Neste ponto, a questão principal é tornar a experiência da compra digital mais idêntica à da compra física. Isto porque, antes de executar qualquer compra numa loja física, cada vez mais o consumidor já se informou online em termos de preços, tendências e experiências reais do produto (através de influencers). Cada vez menos, será necessária a existência de profissionais que sejam meros assistentes do cliente. Em alternativa, dever-se-á formar profissionais que sejam consultores exímios de moda e tendências, que saibam ouvir e aconselhar o cliente.

A conclusão é única – o futuro é a “omnicanalidade”. O mito de que as lojas físicas vão acabar, não passa disso mesmo, um mito, até porque o mercado português ainda consome bastante em lojas físicas.
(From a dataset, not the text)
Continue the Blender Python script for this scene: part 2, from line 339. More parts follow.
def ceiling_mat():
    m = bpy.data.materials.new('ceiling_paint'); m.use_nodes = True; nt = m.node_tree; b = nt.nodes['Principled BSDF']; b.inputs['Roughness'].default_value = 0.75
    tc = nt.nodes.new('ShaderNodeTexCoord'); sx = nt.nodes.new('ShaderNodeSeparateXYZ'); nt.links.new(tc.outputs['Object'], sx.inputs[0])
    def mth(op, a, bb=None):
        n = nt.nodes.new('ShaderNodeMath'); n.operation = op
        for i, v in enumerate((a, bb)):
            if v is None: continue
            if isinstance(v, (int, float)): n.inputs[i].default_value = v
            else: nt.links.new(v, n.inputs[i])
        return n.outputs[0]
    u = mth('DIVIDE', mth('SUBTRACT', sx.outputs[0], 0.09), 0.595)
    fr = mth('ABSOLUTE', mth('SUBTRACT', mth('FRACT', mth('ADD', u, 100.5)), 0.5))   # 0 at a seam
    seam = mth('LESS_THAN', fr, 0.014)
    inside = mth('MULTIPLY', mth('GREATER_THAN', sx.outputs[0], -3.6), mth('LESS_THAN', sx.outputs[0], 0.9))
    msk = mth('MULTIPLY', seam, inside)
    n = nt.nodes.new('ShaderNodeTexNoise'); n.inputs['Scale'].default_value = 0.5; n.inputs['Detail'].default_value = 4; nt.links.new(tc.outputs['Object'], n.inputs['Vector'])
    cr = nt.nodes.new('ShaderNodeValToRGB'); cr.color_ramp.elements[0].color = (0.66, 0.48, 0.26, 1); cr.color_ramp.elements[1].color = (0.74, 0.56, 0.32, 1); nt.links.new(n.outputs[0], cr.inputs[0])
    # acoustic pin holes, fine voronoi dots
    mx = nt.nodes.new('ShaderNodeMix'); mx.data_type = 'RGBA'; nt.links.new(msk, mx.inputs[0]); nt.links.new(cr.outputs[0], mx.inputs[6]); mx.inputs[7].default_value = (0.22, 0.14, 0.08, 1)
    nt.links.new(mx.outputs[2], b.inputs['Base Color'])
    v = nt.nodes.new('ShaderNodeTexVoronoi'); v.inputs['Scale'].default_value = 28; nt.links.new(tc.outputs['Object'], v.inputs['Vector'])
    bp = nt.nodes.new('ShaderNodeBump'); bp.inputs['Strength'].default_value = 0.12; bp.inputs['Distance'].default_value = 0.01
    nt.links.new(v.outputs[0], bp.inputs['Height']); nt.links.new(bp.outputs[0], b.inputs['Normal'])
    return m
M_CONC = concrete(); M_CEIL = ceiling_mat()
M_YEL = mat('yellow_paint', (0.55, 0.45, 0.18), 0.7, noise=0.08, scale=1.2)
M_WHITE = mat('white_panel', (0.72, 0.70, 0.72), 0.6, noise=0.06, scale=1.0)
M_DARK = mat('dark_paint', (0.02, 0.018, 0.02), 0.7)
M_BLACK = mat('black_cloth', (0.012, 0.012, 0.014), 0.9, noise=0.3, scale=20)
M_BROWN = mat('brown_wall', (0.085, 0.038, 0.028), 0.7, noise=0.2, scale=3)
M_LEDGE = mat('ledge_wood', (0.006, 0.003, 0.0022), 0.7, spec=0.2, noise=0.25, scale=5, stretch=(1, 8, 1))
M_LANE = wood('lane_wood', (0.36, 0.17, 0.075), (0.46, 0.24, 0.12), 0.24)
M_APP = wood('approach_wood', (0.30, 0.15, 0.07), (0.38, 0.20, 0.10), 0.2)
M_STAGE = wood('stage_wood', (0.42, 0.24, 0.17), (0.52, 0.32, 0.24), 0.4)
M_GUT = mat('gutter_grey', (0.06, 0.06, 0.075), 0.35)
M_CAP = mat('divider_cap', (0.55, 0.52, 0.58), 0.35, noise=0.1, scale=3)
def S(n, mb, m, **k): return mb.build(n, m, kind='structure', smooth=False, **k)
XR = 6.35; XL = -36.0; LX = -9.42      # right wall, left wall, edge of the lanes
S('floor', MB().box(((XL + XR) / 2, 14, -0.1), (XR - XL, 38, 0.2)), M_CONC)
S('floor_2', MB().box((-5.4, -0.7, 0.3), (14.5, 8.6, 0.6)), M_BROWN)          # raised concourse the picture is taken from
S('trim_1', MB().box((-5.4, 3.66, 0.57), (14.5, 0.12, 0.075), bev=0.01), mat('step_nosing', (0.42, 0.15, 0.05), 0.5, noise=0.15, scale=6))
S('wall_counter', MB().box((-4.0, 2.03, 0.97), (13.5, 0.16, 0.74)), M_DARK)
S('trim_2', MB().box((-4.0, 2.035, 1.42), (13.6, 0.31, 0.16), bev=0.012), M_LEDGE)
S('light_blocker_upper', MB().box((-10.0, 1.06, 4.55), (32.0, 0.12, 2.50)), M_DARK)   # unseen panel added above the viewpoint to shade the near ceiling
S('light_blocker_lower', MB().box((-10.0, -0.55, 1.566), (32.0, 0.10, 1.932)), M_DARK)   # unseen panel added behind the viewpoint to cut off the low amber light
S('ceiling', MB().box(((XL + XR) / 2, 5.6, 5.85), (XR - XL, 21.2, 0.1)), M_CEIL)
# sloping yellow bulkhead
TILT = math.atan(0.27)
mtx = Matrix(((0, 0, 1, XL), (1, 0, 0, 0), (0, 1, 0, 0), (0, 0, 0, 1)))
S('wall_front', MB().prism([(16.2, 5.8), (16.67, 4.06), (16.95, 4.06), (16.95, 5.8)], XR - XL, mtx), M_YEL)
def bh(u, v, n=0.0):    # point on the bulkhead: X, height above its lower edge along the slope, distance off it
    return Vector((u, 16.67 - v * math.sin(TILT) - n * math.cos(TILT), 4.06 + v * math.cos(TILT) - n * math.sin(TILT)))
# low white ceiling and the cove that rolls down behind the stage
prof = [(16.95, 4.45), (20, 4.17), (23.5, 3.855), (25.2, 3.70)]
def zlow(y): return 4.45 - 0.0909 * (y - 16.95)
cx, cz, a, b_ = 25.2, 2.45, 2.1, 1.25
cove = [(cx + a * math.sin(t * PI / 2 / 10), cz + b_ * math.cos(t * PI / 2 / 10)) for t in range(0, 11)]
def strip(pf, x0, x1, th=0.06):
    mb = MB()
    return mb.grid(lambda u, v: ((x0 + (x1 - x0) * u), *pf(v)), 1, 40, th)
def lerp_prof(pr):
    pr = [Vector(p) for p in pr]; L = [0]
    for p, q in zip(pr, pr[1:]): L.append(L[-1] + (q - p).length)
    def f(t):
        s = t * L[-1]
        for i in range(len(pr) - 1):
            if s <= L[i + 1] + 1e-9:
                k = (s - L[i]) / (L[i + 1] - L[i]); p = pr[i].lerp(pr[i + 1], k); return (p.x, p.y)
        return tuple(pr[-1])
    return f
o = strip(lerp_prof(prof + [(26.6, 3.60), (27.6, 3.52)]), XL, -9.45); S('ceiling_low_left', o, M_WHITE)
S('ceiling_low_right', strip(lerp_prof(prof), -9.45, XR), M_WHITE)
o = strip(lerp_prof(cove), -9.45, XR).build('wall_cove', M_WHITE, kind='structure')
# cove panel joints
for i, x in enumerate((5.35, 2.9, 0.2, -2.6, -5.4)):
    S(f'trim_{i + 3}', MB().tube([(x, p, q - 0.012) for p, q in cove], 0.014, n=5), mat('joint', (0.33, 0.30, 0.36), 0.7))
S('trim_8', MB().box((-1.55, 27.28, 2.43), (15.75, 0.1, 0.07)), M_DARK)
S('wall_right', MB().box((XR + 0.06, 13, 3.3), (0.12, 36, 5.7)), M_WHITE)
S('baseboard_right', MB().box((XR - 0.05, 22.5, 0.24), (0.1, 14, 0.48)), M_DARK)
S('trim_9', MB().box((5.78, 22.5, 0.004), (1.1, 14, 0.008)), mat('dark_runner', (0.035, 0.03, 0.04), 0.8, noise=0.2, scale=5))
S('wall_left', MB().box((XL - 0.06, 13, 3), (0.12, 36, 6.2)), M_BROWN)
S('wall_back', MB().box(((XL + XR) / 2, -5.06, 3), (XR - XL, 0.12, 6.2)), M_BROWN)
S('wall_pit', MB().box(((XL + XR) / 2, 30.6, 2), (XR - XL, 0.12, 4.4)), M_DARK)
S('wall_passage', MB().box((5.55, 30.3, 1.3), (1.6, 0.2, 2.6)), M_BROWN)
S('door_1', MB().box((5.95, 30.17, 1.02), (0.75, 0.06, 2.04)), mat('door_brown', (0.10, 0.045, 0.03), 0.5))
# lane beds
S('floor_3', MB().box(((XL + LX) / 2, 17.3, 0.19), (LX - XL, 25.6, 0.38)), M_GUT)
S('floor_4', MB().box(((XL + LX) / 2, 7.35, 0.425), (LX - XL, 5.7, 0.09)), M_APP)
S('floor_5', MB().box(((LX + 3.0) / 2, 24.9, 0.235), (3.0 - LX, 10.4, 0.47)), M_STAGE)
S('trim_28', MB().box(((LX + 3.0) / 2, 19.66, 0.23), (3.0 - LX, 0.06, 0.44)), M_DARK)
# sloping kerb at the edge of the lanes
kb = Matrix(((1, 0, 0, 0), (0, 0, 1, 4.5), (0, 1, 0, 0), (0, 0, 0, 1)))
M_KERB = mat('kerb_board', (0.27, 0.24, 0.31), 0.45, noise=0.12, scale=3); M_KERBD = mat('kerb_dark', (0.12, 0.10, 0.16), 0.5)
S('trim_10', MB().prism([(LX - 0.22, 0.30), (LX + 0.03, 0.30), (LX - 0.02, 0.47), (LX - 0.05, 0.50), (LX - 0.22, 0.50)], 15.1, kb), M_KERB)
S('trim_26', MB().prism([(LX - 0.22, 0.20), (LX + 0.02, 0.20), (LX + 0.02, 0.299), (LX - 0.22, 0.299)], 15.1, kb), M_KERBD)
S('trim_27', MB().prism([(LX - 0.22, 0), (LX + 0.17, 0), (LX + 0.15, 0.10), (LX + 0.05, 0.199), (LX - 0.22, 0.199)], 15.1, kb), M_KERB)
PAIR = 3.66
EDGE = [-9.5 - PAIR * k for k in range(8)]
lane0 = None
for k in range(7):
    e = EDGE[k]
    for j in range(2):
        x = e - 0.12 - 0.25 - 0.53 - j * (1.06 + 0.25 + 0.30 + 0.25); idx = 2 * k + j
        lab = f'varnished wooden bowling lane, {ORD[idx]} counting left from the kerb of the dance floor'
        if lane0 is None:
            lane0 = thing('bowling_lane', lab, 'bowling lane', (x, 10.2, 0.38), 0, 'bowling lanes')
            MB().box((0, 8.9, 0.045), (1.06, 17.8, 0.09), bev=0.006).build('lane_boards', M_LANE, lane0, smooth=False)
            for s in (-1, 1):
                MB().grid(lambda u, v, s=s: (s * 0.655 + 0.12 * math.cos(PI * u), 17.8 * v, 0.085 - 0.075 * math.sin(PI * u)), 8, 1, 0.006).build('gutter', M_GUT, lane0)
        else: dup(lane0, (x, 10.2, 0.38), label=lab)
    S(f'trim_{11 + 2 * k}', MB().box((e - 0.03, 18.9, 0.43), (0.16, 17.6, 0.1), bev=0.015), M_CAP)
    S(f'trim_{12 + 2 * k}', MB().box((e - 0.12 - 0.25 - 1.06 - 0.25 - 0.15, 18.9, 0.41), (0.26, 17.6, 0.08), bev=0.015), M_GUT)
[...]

Não obstante, tem de existir uma consciencialização de que o futuro passa pela implementação de um canal digital e que todas as lojas físicas o têm de acompanhar, divulgar e suportar. Tem de ser visto como uma “parceria” entre o que já existe em termos de experiência de compra. O mesmo se passa com as competências digitais e interpessoais, onde umas não vão anular as outras, mas terão de se complementar. O colaborador, e, consequentemente, a empresa com maior sucesso, será o/a que melhor se adaptar a estas mutações constantes, não descurando a atenção ao detalhe perante um consumidor mais exigente e a consciencialização do comodismo e automação digital.